TASK TO COMPLETE>
Write out the lines from the top of the material through the line with "from mathutils import", exactly and with nothing added.

————

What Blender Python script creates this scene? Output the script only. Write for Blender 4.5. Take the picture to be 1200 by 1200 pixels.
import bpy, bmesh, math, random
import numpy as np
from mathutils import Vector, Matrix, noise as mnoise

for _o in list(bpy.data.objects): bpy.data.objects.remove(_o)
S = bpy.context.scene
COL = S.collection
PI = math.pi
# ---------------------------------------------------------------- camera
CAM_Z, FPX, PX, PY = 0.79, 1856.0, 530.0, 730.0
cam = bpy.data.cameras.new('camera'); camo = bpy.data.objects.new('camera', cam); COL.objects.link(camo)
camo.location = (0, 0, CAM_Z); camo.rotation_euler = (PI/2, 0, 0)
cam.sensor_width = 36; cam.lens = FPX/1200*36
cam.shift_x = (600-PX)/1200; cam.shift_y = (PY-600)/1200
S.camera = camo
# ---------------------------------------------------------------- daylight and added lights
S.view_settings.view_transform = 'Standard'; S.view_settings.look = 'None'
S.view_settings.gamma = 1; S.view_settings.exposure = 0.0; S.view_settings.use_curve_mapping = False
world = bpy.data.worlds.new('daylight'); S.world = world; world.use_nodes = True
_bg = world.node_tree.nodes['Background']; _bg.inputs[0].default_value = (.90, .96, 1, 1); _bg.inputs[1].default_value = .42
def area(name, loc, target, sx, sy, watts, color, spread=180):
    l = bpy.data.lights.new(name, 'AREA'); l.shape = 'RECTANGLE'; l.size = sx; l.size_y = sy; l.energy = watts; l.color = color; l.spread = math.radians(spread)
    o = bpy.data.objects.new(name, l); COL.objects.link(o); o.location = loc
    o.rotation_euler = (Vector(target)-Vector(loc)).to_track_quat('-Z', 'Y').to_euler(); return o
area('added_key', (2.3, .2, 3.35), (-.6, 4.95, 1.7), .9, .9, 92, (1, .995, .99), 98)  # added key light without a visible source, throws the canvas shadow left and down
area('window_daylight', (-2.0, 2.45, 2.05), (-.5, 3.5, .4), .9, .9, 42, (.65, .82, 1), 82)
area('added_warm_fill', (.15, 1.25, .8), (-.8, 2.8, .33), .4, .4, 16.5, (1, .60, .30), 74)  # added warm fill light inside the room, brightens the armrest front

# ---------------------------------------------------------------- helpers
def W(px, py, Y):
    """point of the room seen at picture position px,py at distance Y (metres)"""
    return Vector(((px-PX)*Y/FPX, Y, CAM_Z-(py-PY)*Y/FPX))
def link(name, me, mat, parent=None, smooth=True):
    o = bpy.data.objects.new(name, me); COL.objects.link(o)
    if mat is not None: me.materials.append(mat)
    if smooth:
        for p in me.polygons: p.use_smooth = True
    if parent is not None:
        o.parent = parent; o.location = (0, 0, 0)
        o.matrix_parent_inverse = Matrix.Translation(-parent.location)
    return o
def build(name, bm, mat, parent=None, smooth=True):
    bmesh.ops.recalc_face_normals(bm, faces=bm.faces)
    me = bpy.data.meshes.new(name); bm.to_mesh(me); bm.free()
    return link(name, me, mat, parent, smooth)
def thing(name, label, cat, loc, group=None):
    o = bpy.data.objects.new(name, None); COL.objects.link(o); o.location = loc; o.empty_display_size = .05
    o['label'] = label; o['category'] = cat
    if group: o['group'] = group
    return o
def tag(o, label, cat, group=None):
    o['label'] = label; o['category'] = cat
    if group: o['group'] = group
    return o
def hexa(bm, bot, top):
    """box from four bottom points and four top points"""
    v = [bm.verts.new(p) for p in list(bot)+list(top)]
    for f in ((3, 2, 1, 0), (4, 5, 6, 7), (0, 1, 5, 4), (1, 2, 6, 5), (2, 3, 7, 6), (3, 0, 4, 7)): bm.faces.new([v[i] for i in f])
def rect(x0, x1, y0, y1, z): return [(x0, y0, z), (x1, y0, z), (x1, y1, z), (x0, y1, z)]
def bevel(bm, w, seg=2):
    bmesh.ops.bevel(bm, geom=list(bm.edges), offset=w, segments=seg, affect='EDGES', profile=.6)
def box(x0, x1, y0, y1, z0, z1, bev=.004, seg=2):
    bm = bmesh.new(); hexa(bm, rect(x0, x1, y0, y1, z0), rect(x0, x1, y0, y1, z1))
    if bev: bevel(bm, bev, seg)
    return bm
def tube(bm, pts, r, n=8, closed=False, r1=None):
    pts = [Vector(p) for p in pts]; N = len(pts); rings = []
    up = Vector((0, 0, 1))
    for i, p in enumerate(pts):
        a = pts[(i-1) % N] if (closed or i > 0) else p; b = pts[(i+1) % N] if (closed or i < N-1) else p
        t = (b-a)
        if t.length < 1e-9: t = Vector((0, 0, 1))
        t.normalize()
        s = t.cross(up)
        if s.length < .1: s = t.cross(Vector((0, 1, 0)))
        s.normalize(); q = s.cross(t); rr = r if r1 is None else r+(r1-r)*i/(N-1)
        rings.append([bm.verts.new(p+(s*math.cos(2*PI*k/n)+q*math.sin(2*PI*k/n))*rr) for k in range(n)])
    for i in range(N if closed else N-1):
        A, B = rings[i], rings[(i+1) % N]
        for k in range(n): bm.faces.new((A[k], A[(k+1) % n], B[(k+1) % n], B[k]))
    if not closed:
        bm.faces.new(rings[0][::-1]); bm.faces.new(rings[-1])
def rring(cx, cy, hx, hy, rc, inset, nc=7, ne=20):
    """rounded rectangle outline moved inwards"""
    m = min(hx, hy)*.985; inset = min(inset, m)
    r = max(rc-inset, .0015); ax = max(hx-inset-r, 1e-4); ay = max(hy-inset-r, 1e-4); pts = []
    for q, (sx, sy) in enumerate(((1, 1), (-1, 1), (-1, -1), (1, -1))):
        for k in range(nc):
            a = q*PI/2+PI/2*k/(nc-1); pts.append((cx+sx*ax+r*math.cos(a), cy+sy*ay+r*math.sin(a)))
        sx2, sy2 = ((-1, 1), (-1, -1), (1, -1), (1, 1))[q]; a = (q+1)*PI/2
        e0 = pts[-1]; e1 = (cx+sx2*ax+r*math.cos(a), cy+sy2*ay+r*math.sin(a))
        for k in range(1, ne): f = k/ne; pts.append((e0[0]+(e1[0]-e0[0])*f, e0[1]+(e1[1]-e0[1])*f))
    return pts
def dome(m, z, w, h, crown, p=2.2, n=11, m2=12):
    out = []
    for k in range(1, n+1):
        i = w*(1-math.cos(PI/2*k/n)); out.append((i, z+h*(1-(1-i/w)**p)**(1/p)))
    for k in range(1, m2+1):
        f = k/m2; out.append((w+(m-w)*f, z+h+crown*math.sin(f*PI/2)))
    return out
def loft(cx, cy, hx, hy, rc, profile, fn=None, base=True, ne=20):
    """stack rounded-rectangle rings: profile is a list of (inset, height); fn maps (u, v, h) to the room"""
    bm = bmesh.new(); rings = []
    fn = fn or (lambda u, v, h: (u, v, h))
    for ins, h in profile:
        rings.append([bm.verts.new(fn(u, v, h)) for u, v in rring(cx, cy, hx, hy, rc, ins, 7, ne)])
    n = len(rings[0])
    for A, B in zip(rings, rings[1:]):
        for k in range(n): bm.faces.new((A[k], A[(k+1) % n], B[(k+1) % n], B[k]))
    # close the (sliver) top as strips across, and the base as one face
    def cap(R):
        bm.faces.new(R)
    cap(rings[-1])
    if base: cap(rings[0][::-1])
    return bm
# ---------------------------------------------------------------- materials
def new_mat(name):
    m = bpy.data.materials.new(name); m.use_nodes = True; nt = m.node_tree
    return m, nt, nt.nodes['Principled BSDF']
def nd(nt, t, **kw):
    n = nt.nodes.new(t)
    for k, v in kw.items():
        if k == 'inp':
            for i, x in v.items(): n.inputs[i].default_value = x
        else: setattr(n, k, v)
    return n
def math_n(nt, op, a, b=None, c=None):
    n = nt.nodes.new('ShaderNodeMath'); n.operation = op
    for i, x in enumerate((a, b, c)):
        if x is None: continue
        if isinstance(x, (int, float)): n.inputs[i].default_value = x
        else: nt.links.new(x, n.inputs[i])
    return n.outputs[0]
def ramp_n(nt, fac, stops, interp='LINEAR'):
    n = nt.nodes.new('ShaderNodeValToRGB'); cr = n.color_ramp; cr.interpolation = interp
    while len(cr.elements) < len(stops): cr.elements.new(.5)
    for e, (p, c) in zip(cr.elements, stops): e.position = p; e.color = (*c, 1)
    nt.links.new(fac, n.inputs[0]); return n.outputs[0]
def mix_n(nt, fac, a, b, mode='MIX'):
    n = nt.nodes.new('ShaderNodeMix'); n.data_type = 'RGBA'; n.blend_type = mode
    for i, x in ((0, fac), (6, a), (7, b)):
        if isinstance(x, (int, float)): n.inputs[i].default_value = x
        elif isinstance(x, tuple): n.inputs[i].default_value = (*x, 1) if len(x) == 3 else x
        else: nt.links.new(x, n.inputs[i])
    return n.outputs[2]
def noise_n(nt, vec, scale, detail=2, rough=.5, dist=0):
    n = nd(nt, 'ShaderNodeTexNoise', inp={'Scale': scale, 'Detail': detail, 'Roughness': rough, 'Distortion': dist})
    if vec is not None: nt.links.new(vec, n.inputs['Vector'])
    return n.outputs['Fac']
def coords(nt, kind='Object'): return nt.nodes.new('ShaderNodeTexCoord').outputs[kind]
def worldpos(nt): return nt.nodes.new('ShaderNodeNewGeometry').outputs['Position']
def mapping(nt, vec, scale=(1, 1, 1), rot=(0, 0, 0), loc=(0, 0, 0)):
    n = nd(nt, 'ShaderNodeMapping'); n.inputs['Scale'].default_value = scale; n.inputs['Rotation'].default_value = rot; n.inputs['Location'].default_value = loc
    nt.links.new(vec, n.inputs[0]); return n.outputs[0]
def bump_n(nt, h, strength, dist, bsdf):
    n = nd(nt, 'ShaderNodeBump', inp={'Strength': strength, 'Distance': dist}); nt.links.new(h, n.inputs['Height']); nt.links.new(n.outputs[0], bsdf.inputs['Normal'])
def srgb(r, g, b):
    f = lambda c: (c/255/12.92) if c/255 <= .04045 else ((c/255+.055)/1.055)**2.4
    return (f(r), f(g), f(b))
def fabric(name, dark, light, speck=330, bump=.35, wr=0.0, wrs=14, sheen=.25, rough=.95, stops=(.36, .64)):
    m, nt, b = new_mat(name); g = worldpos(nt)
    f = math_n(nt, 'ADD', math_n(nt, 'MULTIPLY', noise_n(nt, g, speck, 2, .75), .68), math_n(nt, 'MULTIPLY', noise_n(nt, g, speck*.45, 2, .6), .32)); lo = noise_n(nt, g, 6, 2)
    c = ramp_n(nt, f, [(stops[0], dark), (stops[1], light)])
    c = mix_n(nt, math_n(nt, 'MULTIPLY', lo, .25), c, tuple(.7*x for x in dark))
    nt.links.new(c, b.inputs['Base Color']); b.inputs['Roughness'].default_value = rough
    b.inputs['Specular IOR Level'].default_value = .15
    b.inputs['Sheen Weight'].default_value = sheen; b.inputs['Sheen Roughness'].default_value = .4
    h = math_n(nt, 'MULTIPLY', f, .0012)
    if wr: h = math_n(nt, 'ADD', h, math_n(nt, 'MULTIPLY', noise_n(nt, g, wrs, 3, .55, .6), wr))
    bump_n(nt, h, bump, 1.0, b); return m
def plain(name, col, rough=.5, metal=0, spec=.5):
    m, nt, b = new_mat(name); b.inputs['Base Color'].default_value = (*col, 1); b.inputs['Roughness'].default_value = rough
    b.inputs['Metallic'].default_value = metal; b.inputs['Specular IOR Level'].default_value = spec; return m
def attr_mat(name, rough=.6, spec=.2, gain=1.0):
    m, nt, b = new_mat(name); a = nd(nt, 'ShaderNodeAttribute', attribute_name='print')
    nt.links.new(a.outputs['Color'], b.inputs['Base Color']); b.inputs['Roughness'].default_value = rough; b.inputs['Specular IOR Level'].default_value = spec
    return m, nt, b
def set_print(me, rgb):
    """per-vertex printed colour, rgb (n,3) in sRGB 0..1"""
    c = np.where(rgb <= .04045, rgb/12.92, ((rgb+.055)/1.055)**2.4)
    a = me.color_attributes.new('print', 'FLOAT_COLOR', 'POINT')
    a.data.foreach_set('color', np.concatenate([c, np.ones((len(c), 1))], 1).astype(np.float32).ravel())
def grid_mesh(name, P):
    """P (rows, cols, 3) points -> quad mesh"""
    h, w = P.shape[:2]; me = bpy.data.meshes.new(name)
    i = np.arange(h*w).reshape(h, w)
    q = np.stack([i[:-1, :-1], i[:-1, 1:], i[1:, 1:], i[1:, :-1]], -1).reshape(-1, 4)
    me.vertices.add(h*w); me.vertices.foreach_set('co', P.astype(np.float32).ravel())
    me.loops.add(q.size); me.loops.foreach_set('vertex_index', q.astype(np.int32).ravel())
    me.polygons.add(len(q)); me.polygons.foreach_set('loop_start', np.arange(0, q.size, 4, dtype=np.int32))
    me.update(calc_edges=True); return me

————

TASK SOLUTION>
What Blender Python script creates this scene? Output the script only. Write for Blender 4.5. Take the picture to be 1200 by 1200 pixels.
import bpy, bmesh, math, random
import numpy as np
from mathutils import Vector, Matrix, noise as mnoise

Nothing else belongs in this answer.